Au Comité du Travail et de Défense de Pétrograd.
Au président Zinoviev.
Garder maintenant le silence est impossible et même criminel. Les événements qui viennent de se produire nous obligent, comme anarchistes, à parler franchement et à préciser notre attitude devant la situation actuelle.
L’esprit de mécontentement et d’inquiétude chez les ouvriers et les marins est le résultat de faits qui exigent la plus sérieuse attention. Le froid et la faim ont engendré le mécontentement ; l’absence de la moindre possibilité de discussion et de critique oblige les marins et les ouvriers à déclarer formellement leurs griefs.
Les bandes de gardes-blancs voudront et pourront exploiter ce mécontentement dans leur propre intérêt de classe. Se cachant derrière les marins, ils réclament l’Assemblée constituante, le commerce libre et autres avantages du même genre.
Nous, anarchistes, avons fait connaître depuis longtemps le fond trompeur de ces revendications, et nous déclarons devant tous que nous lutterons les armes à la main contre toute tentative contre-révolutionnaire, avec tous les amis de la Révolution Sociale et aux côtés des bolcheviks.
En ce qui concerne le conflit entre le gouvernement soviétique et les ouvriers et marins, nous sommes d’avis qu’il devrait être liquidé non par les armes, mais au moyen d’un accord révolutionnaire fraternel, dans un esprit de camaraderie.

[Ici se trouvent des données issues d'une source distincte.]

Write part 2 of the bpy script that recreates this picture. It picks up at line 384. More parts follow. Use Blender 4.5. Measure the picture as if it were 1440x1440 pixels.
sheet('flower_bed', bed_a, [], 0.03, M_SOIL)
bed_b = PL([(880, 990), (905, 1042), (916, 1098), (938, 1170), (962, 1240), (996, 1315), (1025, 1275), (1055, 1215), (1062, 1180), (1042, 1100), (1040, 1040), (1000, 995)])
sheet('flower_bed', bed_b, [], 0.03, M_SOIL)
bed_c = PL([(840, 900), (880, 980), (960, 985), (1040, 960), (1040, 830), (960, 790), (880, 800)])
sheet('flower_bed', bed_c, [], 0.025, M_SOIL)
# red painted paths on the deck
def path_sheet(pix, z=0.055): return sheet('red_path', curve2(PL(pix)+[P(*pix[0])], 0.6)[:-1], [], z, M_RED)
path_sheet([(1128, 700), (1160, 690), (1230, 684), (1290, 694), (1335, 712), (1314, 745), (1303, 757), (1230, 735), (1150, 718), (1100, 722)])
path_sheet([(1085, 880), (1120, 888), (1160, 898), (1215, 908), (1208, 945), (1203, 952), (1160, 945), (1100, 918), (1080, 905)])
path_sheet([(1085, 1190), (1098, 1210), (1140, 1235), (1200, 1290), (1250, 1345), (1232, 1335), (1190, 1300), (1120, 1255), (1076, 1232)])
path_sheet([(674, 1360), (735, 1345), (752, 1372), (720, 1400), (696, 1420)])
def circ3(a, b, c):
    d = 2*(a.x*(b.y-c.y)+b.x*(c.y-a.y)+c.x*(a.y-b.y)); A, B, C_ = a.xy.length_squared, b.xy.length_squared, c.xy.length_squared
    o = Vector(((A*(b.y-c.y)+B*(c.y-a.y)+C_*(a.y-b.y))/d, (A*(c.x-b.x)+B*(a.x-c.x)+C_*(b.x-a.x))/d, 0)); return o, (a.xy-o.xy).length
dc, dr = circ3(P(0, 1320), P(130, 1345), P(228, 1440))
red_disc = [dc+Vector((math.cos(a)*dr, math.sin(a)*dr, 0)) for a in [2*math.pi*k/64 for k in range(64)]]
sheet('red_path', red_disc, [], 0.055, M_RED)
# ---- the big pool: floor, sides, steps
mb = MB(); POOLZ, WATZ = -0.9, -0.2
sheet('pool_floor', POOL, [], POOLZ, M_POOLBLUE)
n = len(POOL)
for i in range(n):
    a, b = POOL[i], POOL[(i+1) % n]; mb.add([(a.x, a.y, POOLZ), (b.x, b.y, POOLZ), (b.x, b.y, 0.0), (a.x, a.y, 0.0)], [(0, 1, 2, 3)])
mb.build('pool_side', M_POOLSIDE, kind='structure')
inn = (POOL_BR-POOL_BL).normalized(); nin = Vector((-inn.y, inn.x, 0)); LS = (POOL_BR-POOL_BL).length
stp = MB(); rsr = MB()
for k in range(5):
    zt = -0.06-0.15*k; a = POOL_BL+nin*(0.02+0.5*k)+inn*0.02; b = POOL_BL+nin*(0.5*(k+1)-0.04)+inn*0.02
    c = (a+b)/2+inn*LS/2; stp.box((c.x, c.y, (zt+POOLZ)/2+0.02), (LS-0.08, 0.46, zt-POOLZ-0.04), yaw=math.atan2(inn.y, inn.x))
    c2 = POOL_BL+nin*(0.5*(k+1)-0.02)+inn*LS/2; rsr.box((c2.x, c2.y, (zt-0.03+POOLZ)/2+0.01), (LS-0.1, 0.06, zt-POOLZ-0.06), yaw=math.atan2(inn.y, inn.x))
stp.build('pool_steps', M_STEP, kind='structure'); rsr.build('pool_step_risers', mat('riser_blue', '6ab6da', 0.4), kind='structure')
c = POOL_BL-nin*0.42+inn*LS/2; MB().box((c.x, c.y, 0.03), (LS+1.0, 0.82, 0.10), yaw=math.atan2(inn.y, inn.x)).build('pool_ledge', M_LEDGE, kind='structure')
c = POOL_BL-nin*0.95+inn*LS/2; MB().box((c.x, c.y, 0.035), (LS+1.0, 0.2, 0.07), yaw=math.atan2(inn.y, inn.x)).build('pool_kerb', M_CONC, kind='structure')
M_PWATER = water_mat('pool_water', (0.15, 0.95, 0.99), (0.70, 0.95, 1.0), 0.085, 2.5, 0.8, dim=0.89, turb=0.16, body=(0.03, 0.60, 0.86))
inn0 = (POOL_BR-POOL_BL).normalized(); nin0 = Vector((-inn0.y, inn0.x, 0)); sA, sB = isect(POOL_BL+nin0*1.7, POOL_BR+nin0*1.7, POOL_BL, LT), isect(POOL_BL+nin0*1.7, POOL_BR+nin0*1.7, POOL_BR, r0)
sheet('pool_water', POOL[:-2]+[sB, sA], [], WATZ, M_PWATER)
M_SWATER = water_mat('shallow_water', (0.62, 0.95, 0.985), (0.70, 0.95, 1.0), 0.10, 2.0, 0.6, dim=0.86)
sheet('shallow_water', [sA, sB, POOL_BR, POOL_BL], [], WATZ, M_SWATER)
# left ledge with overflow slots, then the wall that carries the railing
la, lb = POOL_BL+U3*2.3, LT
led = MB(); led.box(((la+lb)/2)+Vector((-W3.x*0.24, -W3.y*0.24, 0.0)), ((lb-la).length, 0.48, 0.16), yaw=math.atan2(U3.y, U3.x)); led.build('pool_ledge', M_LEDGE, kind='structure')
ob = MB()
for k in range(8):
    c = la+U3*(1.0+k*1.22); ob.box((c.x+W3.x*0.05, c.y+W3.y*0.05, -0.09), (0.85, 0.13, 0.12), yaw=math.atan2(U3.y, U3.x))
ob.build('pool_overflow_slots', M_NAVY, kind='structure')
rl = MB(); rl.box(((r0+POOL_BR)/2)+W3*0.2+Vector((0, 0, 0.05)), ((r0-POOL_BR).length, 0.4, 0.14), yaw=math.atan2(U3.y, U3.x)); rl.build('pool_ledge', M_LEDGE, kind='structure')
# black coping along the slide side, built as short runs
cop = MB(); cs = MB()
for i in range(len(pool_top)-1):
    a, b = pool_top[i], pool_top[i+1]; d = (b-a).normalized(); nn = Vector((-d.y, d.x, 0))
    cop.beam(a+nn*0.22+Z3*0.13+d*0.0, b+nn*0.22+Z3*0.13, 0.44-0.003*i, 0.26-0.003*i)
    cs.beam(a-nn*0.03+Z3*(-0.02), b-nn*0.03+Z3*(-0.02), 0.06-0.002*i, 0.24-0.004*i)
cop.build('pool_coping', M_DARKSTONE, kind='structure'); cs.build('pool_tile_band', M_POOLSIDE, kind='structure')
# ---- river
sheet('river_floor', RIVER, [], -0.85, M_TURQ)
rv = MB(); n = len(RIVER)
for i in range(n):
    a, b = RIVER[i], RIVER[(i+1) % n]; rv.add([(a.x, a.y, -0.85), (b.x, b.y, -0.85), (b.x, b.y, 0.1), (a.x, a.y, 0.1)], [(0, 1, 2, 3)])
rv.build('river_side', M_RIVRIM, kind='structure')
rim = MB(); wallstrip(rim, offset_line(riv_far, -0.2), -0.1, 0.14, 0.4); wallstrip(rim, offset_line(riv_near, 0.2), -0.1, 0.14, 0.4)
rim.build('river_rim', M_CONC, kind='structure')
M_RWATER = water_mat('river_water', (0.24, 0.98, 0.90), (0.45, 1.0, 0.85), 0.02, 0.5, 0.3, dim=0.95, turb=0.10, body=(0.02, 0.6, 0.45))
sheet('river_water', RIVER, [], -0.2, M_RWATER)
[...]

Recourir à l’effusion de sang de la part du gouvernement soviétique, dans la situation actuelle, n’intimiderait ni ne pacifierait les ouvriers ; au contraire, cela servirait seulement à augmenter la crise et à renforcer les œuvres de l’Entente et de la contre-révolution
Et, ce qui est le plus important, l’emploi de la force par le gouvernement ouvrier et paysan contre des ouvriers et paysans provoquera une répercussion désastreuse sur le mouvement révolutionnaire international. Il en résultera un dommage incalculable pour la Révolution Sociale.
Camarades bolcheviks, réfléchissez avant qu il soit trop tard ! Vous êtes à la veille de faire le pas décisif.
Nous vous soumettons la proposition suivante : élire une commission de cinq membres comprenant des anarchistes. Cette commission ira à Cronstadt pour résoudre le conflit par des moyens pacifiques. Dans la situation présente, c’est la méthode la plus radicale. Elle aura une importance révolutionnaire internationale.
Signé : Alexandre Berkman, Emma Goldman, Perkus, Pétrovsky — Pétrograd, le 5 mars 1921.